- OBJECTIVE -
Beginning with the first line of the data below, reproduce every line unchanged, ending with the line that holds "return -smin(-f, -hole, 0.25)".

- SOURCE MATERIAL -
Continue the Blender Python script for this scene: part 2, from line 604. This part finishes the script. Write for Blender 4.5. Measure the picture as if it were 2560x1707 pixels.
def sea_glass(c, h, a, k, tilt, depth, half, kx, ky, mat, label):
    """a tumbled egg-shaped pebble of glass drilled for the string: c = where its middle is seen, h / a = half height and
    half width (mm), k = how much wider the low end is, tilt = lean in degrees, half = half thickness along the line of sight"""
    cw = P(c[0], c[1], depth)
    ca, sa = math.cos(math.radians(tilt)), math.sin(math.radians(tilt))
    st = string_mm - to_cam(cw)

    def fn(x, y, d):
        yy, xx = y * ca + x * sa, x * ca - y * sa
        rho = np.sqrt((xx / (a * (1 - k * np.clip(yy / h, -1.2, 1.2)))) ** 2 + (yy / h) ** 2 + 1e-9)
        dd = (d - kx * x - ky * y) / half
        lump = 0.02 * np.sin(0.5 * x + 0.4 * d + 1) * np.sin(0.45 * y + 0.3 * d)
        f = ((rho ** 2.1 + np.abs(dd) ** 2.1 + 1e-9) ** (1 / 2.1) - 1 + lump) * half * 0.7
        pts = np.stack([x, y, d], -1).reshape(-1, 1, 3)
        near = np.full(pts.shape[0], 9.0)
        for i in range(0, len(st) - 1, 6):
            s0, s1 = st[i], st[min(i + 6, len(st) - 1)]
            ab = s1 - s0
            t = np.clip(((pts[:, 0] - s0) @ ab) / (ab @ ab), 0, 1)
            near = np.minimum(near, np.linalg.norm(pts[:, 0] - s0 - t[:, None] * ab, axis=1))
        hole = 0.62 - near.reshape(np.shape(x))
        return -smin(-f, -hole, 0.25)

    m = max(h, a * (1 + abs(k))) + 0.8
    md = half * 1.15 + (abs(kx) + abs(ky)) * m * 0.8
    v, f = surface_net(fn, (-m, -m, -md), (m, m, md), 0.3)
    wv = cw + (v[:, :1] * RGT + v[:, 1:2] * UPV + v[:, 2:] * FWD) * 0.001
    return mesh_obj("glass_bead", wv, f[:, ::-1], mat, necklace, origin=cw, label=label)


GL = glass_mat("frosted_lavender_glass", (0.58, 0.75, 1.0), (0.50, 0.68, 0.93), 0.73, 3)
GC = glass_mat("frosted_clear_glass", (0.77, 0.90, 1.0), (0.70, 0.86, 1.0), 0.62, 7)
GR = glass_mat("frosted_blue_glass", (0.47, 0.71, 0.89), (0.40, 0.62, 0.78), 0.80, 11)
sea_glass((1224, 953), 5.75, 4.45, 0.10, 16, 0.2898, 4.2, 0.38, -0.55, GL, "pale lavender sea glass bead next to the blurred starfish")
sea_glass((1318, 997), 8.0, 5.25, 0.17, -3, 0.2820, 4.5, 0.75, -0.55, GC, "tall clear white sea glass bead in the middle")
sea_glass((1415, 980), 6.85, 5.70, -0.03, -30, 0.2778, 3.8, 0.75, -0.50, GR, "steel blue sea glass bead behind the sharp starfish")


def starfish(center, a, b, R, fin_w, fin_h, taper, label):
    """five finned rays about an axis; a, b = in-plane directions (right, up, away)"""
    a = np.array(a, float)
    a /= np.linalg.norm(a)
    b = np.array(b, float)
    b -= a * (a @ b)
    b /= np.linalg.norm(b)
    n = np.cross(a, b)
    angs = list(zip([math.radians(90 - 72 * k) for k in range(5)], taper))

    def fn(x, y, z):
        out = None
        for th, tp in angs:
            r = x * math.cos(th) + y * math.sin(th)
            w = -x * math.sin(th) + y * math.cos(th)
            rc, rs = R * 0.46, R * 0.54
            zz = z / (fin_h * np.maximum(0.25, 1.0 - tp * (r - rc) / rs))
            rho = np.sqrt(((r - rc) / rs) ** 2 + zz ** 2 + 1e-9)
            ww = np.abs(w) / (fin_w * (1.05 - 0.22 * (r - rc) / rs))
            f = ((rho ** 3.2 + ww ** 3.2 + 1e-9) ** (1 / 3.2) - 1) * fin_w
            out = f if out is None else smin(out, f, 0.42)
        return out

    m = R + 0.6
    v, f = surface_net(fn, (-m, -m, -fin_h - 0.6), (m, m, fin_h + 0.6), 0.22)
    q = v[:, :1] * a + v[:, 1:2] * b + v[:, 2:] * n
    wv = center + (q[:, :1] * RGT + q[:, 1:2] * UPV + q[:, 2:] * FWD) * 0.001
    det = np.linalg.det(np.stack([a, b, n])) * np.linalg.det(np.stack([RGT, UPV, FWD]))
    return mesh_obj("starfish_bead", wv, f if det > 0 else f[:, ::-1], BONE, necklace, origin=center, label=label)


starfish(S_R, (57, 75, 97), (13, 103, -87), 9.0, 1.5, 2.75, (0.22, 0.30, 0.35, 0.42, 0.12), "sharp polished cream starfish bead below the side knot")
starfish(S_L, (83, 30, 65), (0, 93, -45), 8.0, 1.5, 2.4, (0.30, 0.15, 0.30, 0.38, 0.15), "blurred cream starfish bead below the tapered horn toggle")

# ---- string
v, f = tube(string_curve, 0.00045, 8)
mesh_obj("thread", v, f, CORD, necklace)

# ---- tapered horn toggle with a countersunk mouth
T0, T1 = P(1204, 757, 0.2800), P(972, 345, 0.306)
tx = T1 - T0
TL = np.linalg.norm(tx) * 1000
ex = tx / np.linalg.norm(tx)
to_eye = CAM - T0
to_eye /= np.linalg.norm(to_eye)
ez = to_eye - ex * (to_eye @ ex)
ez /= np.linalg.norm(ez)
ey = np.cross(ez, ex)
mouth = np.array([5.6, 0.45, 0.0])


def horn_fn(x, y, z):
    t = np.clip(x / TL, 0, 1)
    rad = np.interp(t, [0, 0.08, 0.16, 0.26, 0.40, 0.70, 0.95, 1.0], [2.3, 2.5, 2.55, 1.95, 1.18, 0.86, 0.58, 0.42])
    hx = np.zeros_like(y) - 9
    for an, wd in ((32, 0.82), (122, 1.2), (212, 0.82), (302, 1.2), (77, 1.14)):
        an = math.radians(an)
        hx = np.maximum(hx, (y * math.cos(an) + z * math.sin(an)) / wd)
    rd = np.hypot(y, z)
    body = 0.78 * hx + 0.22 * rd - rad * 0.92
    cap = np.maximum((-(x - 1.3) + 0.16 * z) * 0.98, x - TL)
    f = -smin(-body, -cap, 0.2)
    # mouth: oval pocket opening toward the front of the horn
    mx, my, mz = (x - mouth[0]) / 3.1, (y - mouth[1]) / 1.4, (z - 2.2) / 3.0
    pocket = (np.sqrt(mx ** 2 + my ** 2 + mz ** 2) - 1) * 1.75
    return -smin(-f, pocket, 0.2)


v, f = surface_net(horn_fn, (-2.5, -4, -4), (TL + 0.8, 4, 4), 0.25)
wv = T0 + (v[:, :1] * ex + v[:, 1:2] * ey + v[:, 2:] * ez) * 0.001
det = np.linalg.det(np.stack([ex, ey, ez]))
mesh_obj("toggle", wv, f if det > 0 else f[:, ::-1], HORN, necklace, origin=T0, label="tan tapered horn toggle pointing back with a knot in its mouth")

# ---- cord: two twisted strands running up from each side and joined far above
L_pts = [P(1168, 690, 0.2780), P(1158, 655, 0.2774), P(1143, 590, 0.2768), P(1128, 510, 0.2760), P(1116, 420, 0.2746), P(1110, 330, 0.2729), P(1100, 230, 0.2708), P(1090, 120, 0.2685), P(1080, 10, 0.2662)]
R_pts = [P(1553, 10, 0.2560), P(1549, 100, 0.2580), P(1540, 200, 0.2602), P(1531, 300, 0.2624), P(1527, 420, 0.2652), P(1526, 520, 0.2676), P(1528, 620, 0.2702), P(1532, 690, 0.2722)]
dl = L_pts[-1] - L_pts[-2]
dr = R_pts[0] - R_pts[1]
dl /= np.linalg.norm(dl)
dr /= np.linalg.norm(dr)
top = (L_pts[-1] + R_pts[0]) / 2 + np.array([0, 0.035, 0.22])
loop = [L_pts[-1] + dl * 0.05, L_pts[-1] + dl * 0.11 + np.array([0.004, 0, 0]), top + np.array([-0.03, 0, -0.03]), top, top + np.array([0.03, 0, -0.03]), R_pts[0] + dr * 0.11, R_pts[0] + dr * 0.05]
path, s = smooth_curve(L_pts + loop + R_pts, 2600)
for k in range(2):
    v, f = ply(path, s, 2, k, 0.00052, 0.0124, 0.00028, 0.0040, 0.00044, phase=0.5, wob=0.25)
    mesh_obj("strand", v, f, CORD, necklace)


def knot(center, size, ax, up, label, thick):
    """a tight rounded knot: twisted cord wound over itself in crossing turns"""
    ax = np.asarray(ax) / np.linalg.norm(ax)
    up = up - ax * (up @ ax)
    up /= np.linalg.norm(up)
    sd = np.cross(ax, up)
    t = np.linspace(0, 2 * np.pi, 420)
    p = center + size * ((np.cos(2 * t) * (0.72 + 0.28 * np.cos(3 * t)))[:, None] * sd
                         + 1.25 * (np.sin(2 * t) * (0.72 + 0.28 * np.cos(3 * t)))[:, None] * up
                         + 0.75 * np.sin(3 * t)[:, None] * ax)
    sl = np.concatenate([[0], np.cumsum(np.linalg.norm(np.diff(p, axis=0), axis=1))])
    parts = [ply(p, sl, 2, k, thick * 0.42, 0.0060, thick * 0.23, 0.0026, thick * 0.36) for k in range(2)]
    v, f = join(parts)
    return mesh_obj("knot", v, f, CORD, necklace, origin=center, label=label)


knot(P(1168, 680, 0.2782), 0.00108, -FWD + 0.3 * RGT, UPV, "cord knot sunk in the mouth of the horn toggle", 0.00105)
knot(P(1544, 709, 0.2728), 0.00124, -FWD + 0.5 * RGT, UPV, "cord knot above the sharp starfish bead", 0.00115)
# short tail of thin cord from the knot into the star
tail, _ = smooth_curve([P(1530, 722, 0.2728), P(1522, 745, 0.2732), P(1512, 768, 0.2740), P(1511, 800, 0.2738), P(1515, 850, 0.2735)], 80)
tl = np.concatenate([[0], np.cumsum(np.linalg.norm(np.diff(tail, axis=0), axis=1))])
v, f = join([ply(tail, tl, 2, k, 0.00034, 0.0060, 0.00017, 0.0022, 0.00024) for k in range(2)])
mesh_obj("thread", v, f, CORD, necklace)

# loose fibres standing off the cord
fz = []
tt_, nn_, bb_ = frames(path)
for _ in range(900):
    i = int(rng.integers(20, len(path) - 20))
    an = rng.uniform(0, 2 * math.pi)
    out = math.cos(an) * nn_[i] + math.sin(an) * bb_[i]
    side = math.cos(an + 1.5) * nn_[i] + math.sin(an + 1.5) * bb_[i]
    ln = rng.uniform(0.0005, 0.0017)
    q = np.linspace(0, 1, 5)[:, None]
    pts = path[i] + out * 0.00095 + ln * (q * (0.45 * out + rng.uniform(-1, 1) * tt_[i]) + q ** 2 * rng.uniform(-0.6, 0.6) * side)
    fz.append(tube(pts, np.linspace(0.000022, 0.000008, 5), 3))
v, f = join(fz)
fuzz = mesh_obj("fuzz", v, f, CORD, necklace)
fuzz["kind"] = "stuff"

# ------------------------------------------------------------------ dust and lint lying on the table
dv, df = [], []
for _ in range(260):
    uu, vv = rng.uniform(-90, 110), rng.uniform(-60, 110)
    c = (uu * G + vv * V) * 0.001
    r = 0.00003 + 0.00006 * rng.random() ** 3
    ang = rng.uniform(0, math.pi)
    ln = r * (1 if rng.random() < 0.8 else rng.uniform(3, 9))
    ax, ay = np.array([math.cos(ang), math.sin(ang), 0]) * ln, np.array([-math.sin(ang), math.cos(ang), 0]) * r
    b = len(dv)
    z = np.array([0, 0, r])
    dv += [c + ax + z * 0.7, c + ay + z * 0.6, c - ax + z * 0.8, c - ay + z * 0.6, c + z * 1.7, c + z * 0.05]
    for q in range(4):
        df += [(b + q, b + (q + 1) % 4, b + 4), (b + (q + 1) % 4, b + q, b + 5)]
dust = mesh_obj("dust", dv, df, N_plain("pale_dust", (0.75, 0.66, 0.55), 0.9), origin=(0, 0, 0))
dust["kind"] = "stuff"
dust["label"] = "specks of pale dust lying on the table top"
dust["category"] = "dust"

- RESPONSE -
Continue the Blender Python script for this scene: part 2, from line 604. This part finishes the script. Write for Blender 4.5. Measure the picture as if it were 2560x1707 pixels.
def sea_glass(c, h, a, k, tilt, depth, half, kx, ky, mat, label):
    """a tumbled egg-shaped pebble of glass drilled for the string: c = where its middle is seen, h / a = half height and
    half width (mm), k = how much wider the low end is, tilt = lean in degrees, half = half thickness along the line of sight"""
    cw = P(c[0], c[1], depth)
    ca, sa = math.cos(math.radians(tilt)), math.sin(math.radians(tilt))
    st = string_mm - to_cam(cw)

    def fn(x, y, d):
        yy, xx = y * ca + x * sa, x * ca - y * sa
        rho = np.sqrt((xx / (a * (1 - k * np.clip(yy / h, -1.2, 1.2)))) ** 2 + (yy / h) ** 2 + 1e-9)
        dd = (d - kx * x - ky * y) / half
        lump = 0.02 * np.sin(0.5 * x + 0.4 * d + 1) * np.sin(0.45 * y + 0.3 * d)
        f = ((rho ** 2.1 + np.abs(dd) ** 2.1 + 1e-9) ** (1 / 2.1) - 1 + lump) * half * 0.7
        pts = np.stack([x, y, d], -1).reshape(-1, 1, 3)
        near = np.full(pts.shape[0], 9.0)
        for i in range(0, len(st) - 1, 6):
            s0, s1 = st[i], st[min(i + 6, len(st) - 1)]
            ab = s1 - s0
            t = np.clip(((pts[:, 0] - s0) @ ab) / (ab @ ab), 0, 1)
            near = np.minimum(near, np.linalg.norm(pts[:, 0] - s0 - t[:, None] * ab, axis=1))
        hole = 0.62 - near.reshape(np.shape(x))
        return -smin(-f, -hole, 0.25)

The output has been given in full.